**TASK OBJECTIVE**:
Write each line out exactly, leaving none out.

**SUPPLIED MATERIAL**:
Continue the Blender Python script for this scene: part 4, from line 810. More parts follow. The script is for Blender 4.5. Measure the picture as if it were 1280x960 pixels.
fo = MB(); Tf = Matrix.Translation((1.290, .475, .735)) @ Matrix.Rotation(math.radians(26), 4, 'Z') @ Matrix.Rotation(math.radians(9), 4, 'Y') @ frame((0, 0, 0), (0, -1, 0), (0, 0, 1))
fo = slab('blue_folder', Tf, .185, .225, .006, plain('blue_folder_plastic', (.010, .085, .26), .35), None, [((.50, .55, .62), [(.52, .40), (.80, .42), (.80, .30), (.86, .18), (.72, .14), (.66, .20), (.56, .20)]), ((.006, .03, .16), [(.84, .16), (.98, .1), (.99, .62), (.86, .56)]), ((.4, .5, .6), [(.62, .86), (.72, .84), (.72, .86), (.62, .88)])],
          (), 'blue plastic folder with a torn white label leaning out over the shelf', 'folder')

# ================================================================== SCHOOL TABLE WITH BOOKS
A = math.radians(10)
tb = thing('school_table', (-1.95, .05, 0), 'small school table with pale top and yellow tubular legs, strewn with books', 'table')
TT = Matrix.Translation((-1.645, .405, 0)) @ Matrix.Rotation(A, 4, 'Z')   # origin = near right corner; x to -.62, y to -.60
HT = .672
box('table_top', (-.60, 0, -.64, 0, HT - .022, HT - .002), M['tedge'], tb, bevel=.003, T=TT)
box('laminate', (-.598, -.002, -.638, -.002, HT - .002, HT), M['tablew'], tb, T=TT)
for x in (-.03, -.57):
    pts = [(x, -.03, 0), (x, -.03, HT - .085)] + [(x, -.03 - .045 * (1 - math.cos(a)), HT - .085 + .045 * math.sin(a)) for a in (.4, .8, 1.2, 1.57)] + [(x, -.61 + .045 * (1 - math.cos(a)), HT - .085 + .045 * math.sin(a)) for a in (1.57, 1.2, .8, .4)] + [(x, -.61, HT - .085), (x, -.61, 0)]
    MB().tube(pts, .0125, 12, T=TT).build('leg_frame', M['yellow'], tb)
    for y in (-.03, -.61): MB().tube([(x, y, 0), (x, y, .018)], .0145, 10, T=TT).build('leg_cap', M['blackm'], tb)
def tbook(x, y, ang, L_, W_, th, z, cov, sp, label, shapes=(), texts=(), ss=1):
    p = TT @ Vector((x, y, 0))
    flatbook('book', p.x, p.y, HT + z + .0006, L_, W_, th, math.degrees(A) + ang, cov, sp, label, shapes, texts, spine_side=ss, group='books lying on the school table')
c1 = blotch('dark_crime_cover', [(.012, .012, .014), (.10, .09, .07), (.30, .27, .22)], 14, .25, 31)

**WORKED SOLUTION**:
Continue the Blender Python script for this scene: part 4, from line 810. More parts follow. The script is for Blender 4.5. Measure the picture as if it were 1280x960 pixels.
fo = MB(); Tf = Matrix.Translation((1.290, .475, .735)) @ Matrix.Rotation(math.radians(26), 4, 'Z') @ Matrix.Rotation(math.radians(9), 4, 'Y') @ frame((0, 0, 0), (0, -1, 0), (0, 0, 1))
fo = slab('blue_folder', Tf, .185, .225, .006, plain('blue_folder_plastic', (.010, .085, .26), .35), None, [((.50, .55, .62), [(.52, .40), (.80, .42), (.80, .30), (.86, .18), (.72, .14), (.66, .20), (.56, .20)]), ((.006, .03, .16), [(.84, .16), (.98, .1), (.99, .62), (.86, .56)]), ((.4, .5, .6), [(.62, .86), (.72, .84), (.72, .86), (.62, .88)])],
          (), 'blue plastic folder with a torn white label leaning out over the shelf', 'folder')

# ================================================================== SCHOOL TABLE WITH BOOKS
A = math.radians(10)
tb = thing('school_table', (-1.95, .05, 0), 'small school table with pale top and yellow tubular legs, strewn with books', 'table')
TT = Matrix.Translation((-1.645, .405, 0)) @ Matrix.Rotation(A, 4, 'Z')   # origin = near right corner; x to -.62, y to -.60
HT = .672
box('table_top', (-.60, 0, -.64, 0, HT - .022, HT - .002), M['tedge'], tb, bevel=.003, T=TT)
box('laminate', (-.598, -.002, -.638, -.002, HT - .002, HT), M['tablew'], tb, T=TT)
for x in (-.03, -.57):
    pts = [(x, -.03, 0), (x, -.03, HT - .085)] + [(x, -.03 - .045 * (1 - math.cos(a)), HT - .085 + .045 * math.sin(a)) for a in (.4, .8, 1.2, 1.57)] + [(x, -.61 + .045 * (1 - math.cos(a)), HT - .085 + .045 * math.sin(a)) for a in (1.57, 1.2, .8, .4)] + [(x, -.61, HT - .085), (x, -.61, 0)]
    MB().tube(pts, .0125, 12, T=TT).build('leg_frame', M['yellow'], tb)
    for y in (-.03, -.61): MB().tube([(x, y, 0), (x, y, .018)], .0145, 10, T=TT).build('leg_cap', M['blackm'], tb)
def tbook(x, y, ang, L_, W_, th, z, cov, sp, label, shapes=(), texts=(), ss=1):
    p = TT @ Vector((x, y, 0))
    flatbook('book', p.x, p.y, HT + z + .0006, L_, W_, th, math.degrees(A) + ang, cov, sp, label, shapes, texts, spine_side=ss, group='books lying on the school table')
c1 = blotch('dark_crime_cover', [(.012, .012, .014), (.10, .09, .07), (.30, .27, .22)], 14, .25, 31)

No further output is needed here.